Und da kommt der Verfassungsschutz Thüringen ins Spiel. Geleitet wird er vom ehemaligen Generalsekretär des Zentralrats der Juden, Stephan Kramer. Schon in seiner damaligen Funktion fiel er durch robuste Meinungsäußerungen auf. Diesen Charakterzug hat er sich bis heute bewahrt – nur dass er heute keine Einzelorganisation mehr vertritt, sondern den Staat. Nach dem Wahlerfolg Sesselmanns in Sonneberg erklärte er in einem Interview mit NDR-Info: „Wir sind bei 20 Prozent braunem Bodensatz in der Bundesrepublik.“ Ganz ungeniert rückte er damit die derzeitigen Anhänger der AfD in die Nähe zivilisatorischen Auswurfs.

Eigentlich wäre es ein guter Grund, den Leiter einer Verfassungsschutzbehörde sofort von seinen Aufgaben zu entbinden, wenn dieser meint, sich in derart despektierlicher Weise über jenen Souverän äußern zu dürfen, der ihn tagtäglich bezahlt. Aber die Maßstäbe dafür, was ein Staat eigentlich ist, welche Aufgaben er hat und wie sich dessen Diener folglich zu verhalten haben, zumal in der Öffentlichkeit, scheint zunehmend verloren zu gehen. Kramer ist noch immer im Amt und wird es wohl auch bleiben.

Die Rolle Ramelows

Für die neutrale, objektive und ergebnisoffene Überprüfung der Verfassungstreue Sesselmanns sind das alles keine ermutigenden Vorboten. Ohnehin gilt Kramer vielen Akteuren als politisch befangen. Im Jahre 2021 kandidierte er erfolglos für die SPD für den Bundestag. Eines allerdings scheint sicher: Ziehen die Thüringer Behörden, ob berechtigt oder nicht, Sesselmann aus dem Verkehr, wird es zu einer massiven Schädigung der Demokratie kommen. Dagegen sind die Auswirkungen des Wahlsonntags von Sonneberg ein Kindergeburtstag.

Es wäre wie eine kostenlose Wahlkampagne für die AfD bei den anstehenden Landtagswahlen. Und da Abgeordnete keine Beamten sind, kann deren Dienstantritt nach erfolgter Wahl auch nicht nachträglich korrigiert werden. Die AfD Thüringen jedenfalls kündigt schon einmal an, für den Fall der Fälle vor Gericht ziehen zu wollen. Man kann daher nur hoffen, dass der Herrgott in den nächsten Wochen etwas Hirn auf Thüringen regnen lässt.
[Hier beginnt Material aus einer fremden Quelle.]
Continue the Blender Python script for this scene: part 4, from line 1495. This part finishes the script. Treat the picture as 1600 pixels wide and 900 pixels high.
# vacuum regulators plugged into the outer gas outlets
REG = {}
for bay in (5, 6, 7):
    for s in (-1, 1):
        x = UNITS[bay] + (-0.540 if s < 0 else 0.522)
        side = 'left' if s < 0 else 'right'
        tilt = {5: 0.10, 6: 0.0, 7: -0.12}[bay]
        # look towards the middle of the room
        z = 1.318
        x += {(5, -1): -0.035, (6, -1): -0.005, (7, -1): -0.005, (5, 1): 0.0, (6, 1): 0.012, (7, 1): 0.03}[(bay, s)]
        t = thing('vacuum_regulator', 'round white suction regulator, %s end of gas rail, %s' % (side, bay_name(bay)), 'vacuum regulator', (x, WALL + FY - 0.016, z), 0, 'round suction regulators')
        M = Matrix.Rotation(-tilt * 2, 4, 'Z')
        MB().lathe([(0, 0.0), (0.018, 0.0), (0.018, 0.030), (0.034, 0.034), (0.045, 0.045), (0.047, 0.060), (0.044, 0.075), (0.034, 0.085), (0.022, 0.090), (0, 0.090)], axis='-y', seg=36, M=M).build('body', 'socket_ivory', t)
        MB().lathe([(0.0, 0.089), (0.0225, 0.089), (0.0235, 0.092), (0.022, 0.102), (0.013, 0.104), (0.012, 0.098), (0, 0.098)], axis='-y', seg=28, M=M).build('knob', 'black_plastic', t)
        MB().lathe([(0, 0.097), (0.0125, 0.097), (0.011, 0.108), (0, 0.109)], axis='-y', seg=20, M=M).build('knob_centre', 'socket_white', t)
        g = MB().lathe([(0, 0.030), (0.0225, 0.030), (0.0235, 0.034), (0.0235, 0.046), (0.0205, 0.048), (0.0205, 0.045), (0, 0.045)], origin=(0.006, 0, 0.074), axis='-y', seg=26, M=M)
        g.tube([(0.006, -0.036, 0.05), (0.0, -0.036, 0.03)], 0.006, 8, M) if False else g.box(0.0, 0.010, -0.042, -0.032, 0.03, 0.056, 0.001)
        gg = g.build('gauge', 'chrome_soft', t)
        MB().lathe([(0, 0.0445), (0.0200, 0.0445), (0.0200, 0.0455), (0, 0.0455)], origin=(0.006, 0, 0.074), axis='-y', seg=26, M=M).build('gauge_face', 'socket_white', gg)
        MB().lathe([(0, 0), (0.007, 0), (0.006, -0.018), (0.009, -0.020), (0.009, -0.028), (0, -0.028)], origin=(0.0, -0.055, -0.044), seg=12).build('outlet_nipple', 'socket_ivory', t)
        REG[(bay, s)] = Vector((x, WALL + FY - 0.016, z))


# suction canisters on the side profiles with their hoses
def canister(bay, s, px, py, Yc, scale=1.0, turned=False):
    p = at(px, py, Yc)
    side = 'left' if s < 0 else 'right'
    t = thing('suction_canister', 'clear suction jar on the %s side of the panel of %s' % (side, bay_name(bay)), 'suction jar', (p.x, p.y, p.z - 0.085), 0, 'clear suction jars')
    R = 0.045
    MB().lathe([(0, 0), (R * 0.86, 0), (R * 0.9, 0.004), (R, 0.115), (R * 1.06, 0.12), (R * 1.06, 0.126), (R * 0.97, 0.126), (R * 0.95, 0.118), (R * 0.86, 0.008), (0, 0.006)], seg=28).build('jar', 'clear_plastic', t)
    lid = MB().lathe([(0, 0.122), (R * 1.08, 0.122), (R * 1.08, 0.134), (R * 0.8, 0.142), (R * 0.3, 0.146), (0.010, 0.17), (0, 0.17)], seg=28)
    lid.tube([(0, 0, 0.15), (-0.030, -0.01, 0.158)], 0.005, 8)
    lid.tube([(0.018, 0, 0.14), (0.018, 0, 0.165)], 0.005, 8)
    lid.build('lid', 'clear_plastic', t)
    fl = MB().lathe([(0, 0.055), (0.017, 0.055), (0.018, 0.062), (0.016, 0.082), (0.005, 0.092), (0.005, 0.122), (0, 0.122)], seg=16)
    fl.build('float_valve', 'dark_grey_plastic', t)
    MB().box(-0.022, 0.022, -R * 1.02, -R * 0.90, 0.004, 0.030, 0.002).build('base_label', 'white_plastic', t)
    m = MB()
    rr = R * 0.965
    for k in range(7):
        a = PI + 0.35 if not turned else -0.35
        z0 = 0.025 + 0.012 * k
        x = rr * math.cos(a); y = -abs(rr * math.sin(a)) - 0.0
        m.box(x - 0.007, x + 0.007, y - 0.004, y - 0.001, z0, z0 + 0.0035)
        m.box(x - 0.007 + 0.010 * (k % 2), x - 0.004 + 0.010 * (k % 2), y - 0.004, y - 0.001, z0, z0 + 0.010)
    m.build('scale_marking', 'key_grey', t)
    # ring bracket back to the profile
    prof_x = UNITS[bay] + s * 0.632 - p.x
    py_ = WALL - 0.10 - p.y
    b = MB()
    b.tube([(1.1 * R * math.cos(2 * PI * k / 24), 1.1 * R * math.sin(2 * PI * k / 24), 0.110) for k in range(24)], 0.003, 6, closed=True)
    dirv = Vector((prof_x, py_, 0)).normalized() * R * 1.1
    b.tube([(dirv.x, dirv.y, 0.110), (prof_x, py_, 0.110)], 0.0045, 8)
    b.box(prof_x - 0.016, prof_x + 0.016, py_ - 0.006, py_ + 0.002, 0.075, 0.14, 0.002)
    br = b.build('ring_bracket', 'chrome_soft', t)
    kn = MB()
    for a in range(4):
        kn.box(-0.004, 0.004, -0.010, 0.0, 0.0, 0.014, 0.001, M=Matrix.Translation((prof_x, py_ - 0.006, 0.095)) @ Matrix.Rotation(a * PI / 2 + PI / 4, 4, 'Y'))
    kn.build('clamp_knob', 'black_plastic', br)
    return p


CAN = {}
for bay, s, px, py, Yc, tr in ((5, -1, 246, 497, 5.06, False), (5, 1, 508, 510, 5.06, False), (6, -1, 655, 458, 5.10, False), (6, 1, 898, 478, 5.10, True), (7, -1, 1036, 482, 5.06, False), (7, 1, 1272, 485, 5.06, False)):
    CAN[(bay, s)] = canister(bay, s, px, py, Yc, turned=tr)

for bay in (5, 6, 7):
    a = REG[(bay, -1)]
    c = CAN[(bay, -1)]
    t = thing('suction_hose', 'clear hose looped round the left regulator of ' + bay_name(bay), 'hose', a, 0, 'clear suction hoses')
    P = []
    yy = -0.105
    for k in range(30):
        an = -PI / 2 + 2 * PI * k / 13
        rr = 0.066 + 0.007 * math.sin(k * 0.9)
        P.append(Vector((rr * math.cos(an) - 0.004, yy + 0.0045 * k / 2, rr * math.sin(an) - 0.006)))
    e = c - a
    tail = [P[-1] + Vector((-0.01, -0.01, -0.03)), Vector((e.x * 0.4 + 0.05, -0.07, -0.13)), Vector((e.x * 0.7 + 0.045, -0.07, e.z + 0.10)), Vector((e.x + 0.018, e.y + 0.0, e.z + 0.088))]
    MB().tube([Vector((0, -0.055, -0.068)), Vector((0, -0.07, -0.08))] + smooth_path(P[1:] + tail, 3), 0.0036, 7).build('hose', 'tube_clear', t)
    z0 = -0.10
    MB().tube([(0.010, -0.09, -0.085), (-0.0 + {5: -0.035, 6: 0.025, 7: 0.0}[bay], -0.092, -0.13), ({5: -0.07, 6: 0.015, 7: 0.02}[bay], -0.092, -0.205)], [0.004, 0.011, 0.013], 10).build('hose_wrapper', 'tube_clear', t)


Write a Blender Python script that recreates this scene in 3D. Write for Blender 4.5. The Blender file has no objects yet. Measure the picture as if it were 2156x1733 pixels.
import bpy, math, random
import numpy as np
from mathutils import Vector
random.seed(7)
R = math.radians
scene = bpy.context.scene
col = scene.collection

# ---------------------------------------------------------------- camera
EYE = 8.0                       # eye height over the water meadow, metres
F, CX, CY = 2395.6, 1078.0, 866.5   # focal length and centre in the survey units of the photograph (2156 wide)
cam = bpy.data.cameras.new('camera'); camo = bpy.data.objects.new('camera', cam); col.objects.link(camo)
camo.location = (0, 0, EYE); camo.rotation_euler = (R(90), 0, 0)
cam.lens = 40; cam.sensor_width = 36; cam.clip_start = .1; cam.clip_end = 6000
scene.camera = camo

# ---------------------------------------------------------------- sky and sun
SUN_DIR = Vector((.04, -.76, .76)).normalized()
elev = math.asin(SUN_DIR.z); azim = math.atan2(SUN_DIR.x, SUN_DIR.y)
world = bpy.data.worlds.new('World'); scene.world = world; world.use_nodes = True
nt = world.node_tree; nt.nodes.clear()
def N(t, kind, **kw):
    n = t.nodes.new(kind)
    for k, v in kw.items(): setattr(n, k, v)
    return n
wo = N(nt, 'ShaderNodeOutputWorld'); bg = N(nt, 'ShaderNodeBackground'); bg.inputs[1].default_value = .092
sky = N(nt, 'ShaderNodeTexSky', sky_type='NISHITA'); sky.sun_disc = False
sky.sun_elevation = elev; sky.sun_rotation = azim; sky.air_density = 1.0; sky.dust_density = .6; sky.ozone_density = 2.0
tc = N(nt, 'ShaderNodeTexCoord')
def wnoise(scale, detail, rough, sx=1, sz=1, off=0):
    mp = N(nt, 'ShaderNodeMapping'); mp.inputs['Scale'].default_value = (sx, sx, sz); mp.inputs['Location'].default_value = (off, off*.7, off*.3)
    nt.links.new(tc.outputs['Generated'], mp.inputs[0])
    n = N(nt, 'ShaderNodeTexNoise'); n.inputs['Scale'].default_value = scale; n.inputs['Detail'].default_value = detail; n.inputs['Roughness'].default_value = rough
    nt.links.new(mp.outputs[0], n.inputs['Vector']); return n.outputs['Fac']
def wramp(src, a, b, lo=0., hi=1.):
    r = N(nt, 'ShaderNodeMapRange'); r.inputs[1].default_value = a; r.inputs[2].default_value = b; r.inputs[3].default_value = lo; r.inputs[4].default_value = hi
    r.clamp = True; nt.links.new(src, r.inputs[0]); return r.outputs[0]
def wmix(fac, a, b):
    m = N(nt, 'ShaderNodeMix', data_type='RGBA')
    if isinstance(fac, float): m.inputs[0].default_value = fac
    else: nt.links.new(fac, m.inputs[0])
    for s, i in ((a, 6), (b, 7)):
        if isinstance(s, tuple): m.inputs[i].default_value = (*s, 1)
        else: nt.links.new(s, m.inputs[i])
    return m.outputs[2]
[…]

Vielleicht ist Ministerpräsident Bodo Ramelow auch aus eigener Erfahrung klug genug, lenkenden Einfluss auf das Verfahren zu nehmen. Seine maßvollen Äußerungen der letzten Tage in der Causa Sonneberg sprechen zumindest dafür. Noch vor zehn Jahren hatte Ramelow vom deutschen Inlandsgeheimdienst jedenfalls eine klare Meinung: „Es ist der nicht-transparente und unkontrollierbare Charakter der Geheimdienste – gekoppelt mit ihren Wurzeln im deutschen Faschismus –, der sie zu völlig untauglichen und grundsätzlich falschen Instrumenten macht.“ Daher gehörten sie „abgeschafft“.

Die Thüringer Politik hat sich unter Beteiligung des Verfassungsschutzes daher in ein schönes Dilemma hineinmanövriert: Entscheidet sie gegen Sesselmann, löst sie zumindest im Osten ein politisches Erdbeben aus; entscheidet sie für ihn, bekommen die Narrative des örtlichen Verfassungsschutzes ausgerechnet im politischen Heimatland Björn Höckes tiefe Risse.